Perhaps the most revealing
analysis comes from his section on Carpenter and the Snake Pliskin films, Escape From New York (1981) and Escape From L.A.(1996). Phillips charts
the consequences of Reagan-era politics across these films, as well as what
might be Carpenter’s most overt social commentary, the “Rowdy” Roddy Piper
sci-fi film They Live (1988), wherein
the wealthy and elite are cast as aliens among us. For Phillips, New York “captures the early rhetoric of the Reagan campaign with a
particular focus on Cold War histrionics and fears of internal corruption and
crime.” They Live is a parody of 80’s
politics in which “the optimistic economic rhetoric of Ronald Reagan becomes a
specific target.” And L.A., which takes us into the Clinton
era, resonates with the complete transformation of a 1990’s media that
“continued to emphasize image making in politics and the importance of the
televisual and cinematic dimensions of the presidency.”

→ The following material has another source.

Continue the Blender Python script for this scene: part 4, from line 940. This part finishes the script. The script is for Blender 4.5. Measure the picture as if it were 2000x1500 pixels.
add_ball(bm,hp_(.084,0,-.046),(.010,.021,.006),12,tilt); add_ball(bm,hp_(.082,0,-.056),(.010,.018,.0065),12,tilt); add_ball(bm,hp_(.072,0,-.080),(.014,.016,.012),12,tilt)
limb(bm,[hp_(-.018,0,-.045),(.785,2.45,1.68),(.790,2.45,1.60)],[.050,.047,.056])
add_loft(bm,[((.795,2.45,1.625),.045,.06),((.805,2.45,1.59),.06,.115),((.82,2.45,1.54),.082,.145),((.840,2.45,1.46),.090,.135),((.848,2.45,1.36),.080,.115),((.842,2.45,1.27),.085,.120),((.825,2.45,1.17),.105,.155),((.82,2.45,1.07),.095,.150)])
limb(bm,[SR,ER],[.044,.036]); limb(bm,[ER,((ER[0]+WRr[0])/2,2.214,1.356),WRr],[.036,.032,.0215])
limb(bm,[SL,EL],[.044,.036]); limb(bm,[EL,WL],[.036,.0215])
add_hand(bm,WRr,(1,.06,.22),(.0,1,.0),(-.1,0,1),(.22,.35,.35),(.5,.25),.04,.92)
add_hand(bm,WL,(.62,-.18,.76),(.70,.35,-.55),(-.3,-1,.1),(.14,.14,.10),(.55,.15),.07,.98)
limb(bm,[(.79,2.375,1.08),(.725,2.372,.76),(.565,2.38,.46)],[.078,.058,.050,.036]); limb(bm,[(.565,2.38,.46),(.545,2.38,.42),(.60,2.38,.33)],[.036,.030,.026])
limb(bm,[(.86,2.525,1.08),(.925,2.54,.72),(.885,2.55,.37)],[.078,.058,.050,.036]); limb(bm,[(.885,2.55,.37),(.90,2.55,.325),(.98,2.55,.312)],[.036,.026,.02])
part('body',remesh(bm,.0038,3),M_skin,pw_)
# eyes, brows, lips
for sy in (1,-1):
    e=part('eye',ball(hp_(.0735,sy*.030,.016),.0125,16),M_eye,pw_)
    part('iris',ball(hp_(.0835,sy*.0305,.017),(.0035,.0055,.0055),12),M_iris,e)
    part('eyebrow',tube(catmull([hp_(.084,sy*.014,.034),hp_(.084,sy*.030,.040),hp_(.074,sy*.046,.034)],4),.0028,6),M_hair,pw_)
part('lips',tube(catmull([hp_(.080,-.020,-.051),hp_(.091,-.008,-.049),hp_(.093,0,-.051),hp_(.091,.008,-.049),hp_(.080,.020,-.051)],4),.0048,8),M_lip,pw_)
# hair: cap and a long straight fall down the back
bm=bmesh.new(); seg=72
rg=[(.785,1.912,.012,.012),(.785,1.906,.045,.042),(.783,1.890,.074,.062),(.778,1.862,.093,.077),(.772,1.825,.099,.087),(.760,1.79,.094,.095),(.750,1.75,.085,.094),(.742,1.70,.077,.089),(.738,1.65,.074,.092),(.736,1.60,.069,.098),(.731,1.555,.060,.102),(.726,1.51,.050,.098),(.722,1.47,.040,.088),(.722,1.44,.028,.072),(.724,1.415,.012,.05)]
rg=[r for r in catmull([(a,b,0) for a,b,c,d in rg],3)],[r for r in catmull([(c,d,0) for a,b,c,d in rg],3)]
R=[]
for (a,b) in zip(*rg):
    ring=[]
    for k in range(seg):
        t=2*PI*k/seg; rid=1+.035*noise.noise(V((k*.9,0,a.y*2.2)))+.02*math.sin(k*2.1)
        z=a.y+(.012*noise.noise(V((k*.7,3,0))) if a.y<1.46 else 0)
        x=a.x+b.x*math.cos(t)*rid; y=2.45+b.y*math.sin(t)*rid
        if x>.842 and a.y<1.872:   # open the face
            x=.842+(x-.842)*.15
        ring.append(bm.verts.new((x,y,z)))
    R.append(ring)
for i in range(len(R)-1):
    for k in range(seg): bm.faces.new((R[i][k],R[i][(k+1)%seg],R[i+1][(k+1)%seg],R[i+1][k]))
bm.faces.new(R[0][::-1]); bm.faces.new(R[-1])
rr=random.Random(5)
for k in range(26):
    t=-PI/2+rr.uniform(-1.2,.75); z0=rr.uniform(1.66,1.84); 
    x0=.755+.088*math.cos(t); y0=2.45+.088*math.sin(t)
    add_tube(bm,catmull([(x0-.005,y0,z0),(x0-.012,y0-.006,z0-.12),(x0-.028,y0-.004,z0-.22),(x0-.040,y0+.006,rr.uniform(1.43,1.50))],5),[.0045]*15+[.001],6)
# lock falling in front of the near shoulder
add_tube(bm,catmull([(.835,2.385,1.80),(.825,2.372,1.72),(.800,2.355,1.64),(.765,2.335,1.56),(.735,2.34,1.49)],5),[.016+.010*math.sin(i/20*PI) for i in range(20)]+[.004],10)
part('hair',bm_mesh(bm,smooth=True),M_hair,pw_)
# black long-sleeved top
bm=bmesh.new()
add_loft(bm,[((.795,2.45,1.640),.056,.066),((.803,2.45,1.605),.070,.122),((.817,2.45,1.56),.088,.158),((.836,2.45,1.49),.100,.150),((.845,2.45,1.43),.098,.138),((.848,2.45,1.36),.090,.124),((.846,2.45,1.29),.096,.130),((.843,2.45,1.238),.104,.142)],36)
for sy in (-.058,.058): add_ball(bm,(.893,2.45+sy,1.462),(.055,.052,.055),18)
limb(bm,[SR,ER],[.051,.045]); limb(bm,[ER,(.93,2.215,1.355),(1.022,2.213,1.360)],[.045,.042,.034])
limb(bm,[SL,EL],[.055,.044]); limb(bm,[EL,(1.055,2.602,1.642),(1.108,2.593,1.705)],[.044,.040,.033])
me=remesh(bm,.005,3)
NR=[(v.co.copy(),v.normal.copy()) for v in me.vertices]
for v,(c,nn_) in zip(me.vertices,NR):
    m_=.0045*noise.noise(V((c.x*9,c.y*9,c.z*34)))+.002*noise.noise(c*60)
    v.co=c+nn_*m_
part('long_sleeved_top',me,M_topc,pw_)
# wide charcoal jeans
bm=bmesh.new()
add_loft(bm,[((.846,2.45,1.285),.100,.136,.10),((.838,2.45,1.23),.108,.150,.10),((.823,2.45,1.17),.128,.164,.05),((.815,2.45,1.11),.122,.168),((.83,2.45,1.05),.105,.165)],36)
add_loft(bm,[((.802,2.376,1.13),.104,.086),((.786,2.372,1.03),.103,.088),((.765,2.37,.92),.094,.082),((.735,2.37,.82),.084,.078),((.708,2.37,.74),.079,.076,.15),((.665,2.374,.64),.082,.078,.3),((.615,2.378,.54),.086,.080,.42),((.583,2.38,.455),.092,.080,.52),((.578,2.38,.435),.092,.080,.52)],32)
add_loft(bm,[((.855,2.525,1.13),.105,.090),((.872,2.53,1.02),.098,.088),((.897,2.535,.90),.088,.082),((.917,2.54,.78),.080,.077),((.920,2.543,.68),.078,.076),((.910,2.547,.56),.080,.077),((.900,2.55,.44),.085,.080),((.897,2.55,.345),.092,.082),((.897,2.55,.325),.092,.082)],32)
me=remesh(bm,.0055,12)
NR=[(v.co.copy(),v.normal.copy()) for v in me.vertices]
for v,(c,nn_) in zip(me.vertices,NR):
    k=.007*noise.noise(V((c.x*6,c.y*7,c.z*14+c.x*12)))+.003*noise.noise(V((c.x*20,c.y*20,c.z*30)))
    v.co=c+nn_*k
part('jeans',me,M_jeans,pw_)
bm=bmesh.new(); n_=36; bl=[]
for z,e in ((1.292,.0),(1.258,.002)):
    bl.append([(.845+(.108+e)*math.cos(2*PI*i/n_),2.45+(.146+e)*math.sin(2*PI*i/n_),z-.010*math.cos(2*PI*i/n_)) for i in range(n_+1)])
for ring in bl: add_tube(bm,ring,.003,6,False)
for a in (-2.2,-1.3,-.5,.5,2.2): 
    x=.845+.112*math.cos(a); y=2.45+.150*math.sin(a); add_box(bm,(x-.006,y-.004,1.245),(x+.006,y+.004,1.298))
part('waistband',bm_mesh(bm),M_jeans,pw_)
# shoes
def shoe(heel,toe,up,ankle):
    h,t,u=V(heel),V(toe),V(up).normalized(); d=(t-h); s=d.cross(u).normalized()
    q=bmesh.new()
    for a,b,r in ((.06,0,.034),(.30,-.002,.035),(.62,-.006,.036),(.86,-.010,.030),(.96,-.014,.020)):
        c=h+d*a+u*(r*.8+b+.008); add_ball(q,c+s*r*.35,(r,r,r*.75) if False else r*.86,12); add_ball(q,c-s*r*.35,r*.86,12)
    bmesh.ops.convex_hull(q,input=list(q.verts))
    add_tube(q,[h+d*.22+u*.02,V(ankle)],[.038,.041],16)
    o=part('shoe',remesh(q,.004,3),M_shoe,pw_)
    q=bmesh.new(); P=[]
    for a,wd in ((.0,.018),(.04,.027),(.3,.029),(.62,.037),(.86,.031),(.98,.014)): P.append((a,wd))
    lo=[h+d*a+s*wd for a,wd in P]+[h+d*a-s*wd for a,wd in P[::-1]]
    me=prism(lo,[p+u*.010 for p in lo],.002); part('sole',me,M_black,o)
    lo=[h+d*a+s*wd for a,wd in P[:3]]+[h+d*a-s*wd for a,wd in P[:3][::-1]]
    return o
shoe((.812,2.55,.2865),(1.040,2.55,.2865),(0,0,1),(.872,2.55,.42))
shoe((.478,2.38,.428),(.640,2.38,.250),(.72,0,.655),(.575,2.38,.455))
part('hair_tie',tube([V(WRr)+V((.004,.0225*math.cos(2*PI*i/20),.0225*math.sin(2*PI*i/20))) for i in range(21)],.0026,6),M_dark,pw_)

The section on Carpenter is
maybe the most successful due to the way in which Phillips also helps us
appreciate the cinematic roots of his work, framing the overall critique
through the idea of the “frontier.” One
possibly unexpected aspect of the book is how large a part the American Western
plays into the final section: “The vast
majority of Carpenter’s work—while filled with aliens and vampires and
futuristic outlaws—draws inspiration from the films of Howard Hawks and John
Ford rather than older horror pictures.”
The way in which we begin to see the significance of this work in
relation to a parallel genre that has increasingly carried the weight of social
commentary is among the most revelatory critiques in Dark Directions.